What are all these gifts about? They are about the person of Christ flowing into every corner of our lives and our Universe. Our whole human reality is transformed into the likeness of Christ, which makes us “other Christs” in the way we live. It is a huge transformation that takes a lifetime of prayer and fidelity.

Pray for fidelity to Jesus

(Acts 1, 1-11; Mk. 16, 15-20)

PENTECOST

Life in the Spirit

Galatians 5, 16-25

As the Lord rises from the tomb and returns to the Father, the final gift of redemption is poured out upon us - the gift of the Spirit. The text from Acts captures the immediate effect of this: those who were divided and separated by sin are brought together in unity. The story of the Tower of Babel is reversed on the day of Pentecost, when the Spirit of Father and Son comes to be with us until the end of time.

As Paul says in his letter to the Christians in Galatia, we are endowed with a huge freedom by the presence of the Spirit. That freedom enables us to live in a certain way, a way that truly reflects the presence of God.

Our freedom is restored by Christ and the gift of the Spirit, so that we can live the good life.
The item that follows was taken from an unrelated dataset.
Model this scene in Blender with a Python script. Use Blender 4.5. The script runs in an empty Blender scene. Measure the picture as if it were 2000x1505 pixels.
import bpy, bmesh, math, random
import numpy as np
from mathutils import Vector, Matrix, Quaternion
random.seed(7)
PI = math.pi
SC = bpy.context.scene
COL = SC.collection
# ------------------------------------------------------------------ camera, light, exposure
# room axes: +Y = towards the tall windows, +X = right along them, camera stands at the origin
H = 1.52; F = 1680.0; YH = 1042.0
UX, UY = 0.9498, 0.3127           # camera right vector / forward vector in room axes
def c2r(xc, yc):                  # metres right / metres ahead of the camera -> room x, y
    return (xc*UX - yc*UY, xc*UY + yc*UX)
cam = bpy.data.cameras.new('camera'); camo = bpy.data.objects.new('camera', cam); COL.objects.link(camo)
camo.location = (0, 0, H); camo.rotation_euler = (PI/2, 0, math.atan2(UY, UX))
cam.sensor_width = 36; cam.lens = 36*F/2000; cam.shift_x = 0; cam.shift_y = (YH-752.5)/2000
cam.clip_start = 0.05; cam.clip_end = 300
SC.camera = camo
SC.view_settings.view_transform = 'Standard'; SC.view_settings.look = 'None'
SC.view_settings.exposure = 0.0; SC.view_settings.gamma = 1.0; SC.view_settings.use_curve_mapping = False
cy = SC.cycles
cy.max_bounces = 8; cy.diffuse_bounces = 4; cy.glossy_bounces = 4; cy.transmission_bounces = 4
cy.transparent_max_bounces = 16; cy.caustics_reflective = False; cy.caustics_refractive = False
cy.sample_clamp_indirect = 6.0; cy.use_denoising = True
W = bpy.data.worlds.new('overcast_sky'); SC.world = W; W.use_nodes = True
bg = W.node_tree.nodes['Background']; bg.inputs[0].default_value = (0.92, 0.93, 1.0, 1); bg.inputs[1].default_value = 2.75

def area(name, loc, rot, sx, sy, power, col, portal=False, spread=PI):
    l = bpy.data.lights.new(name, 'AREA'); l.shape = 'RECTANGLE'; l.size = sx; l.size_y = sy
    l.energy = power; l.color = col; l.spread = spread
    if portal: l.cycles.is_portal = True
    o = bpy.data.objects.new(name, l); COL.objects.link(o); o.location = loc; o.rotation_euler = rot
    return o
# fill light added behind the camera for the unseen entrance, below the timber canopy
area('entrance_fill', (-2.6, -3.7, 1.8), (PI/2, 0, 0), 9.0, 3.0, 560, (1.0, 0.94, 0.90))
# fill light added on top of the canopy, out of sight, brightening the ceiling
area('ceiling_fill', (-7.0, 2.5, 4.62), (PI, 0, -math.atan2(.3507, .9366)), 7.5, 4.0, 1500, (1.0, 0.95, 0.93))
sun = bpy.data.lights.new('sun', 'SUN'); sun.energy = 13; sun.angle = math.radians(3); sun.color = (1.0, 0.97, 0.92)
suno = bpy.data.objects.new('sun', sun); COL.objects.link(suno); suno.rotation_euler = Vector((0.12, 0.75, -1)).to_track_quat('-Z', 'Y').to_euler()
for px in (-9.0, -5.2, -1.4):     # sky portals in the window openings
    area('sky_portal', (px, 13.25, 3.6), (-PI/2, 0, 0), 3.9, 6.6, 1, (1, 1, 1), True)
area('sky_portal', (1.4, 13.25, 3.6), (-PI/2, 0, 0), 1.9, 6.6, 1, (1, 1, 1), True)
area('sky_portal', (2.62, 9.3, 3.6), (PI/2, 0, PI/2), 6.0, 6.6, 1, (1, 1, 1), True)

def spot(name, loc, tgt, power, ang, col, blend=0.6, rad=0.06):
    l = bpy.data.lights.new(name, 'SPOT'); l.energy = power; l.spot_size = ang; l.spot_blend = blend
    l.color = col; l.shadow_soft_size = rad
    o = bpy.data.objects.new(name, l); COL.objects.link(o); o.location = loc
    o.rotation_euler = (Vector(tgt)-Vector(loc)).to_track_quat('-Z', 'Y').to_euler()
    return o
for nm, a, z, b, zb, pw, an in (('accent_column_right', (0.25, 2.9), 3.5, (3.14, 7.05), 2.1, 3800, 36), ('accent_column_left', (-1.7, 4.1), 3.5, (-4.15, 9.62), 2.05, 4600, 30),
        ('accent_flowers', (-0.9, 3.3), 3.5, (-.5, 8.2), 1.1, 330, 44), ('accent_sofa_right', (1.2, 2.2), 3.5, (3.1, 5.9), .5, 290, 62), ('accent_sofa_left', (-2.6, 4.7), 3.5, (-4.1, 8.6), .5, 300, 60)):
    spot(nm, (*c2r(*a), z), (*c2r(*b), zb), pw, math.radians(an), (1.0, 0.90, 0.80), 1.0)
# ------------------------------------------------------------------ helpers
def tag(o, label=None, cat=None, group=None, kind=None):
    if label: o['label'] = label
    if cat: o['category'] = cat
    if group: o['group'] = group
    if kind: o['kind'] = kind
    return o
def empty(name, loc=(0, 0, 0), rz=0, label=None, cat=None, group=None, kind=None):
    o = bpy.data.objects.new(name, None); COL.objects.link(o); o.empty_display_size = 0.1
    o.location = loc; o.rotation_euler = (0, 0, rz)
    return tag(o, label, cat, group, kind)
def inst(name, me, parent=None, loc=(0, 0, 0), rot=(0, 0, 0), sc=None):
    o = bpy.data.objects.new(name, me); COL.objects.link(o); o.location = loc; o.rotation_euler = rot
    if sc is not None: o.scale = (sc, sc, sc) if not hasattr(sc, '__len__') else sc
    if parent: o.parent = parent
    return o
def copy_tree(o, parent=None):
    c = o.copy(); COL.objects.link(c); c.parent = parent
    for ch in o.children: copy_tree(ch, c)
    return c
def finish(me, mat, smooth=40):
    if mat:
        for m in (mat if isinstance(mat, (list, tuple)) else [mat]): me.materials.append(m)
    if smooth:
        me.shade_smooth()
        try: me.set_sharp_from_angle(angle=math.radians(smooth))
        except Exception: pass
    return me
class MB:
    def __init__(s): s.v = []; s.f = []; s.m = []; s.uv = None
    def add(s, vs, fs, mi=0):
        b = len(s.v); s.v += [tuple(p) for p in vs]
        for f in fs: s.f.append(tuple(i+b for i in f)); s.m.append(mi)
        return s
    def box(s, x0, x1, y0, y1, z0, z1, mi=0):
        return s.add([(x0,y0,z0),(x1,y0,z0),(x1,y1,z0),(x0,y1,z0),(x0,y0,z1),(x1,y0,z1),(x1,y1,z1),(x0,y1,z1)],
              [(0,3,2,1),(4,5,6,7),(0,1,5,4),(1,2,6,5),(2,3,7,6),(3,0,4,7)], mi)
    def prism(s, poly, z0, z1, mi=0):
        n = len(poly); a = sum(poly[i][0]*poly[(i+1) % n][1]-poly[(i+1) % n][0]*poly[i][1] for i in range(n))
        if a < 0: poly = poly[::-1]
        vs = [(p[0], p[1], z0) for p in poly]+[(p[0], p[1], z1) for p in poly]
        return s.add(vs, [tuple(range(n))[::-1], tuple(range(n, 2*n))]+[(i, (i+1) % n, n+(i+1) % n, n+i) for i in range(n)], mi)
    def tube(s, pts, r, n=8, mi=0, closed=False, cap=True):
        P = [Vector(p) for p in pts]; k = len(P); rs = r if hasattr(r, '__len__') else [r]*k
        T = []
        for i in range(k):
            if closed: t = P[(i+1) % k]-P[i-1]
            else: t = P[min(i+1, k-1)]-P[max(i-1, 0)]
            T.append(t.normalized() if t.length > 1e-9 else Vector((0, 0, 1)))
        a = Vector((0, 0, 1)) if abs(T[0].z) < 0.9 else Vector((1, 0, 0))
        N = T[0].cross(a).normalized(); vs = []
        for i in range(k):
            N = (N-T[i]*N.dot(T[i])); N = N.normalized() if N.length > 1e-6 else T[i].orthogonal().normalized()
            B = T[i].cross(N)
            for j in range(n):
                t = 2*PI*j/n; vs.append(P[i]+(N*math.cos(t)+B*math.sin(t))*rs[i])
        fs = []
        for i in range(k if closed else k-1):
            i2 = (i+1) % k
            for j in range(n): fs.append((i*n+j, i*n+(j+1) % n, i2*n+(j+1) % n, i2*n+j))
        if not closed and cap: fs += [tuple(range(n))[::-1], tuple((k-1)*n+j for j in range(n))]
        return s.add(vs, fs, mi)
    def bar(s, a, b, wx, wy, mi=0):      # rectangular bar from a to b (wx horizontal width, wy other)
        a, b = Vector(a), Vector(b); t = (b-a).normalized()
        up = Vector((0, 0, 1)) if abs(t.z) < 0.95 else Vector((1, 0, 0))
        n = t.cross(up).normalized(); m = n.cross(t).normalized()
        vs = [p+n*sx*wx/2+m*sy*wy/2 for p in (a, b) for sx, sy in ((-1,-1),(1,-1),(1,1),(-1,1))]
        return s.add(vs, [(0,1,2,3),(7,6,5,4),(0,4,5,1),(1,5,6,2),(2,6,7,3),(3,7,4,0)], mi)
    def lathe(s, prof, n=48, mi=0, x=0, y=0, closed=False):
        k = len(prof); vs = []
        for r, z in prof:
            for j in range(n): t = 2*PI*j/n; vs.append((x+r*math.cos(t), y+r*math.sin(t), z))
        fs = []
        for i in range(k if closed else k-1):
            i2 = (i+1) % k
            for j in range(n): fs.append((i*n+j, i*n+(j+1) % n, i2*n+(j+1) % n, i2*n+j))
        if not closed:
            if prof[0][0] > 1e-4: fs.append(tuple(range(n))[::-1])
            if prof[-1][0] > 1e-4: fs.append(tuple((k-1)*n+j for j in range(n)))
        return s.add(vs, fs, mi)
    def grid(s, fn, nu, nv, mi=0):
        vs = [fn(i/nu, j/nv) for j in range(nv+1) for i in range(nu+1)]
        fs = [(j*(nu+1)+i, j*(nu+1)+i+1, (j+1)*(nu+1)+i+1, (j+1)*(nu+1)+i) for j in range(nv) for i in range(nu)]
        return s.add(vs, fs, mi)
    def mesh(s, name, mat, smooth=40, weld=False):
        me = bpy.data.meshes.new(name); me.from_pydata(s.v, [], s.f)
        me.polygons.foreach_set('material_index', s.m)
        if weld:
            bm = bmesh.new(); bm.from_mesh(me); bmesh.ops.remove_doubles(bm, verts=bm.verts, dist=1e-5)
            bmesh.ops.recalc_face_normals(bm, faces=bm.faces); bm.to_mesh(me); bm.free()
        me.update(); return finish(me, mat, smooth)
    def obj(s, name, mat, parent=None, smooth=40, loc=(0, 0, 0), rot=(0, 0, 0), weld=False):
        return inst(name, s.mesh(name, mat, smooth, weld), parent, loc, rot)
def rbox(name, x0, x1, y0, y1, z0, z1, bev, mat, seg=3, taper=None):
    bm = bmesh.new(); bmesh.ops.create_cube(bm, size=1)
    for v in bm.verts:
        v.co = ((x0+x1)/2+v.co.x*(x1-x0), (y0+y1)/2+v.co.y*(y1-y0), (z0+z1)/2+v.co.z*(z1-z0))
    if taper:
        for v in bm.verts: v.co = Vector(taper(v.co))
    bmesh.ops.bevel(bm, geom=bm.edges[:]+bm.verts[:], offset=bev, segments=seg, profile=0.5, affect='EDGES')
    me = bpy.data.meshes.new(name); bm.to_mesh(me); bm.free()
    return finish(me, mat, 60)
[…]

We become able to identify and choose that which is good and which reflects the presence of God in our lives. We can recognise the signs of the Spirit’s actions in the life of the Christian. “The fruit of the Spirit is love, joy, peace, patience, kindness, generosity, faithfulness, gentleness and self-control”. A life that is marked by these virtues is a life in the Spirit. What a fruitful text with which to conduct our examinationof life!

Paul, with feet on ground, also lists the signs of a life where sin is in control: “immorality, impurity, licentiousness, idolatry, sorcery, hatreds, rivalry, jealousy, fury, selfishness, dissention, factions, envy, drinking bouts, orgies and the like”. Lives marked by these do not belong to the realm of God. If we live like that we are excluded from the Kingdom. We reap the harvest of woe, which is the logical and natural outcome of sin.

Paul lists virtues that are gifts that only the Spirit can give. Freedom is not about doing one’s own thing – a life in which I do what I want. No; itis a life that seeks the good and enshrines it in decisions and the quality of our life.